To long for union. To fall in love is to burn in the fire of desire, to
stay in love is to attend and rekindle the fire as the years roll by.
Beyond the Essentials: Love 1000+
- Storytelling: A gift from the past. To relate the tales of the day.
To gather around the dinner table and share your triumphs and failures of
the day and to re-tell old stories, hopefully, better each time.
- Co-Creation: An expression of creative unity. To celebrate the
fertility and growth which evolves from your union--the children, but also
the dreams, the homes, the journeys, the crises, the gardens that you make
together.
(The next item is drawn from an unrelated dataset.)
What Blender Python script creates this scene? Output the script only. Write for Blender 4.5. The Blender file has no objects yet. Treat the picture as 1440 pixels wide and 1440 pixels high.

To grow together in ways you would never have been able to grow
alone.
- Devotion: A selfless dedication. To show ardent and selfless
attention to the other. To continually replenish the cup of commitment,
and offer it to your lover.
- Sacrifice: A willingness to suffer for the sake of your mate. To be
ready to give up your happiness to ensure your lover's. To offer of
yourself without resentment or expectation of anything in return.
- Bliss: A blessing. To transcend individual joy in moments of mutual
ecstasy and serenity.
- Compassion: A loving instinct. To instantaneously feel for your
lover's pain and suffering. To feel without necessarily knowing or
understanding the sources of your partner's distress. To be open-hearted
and let your compassionate love flow.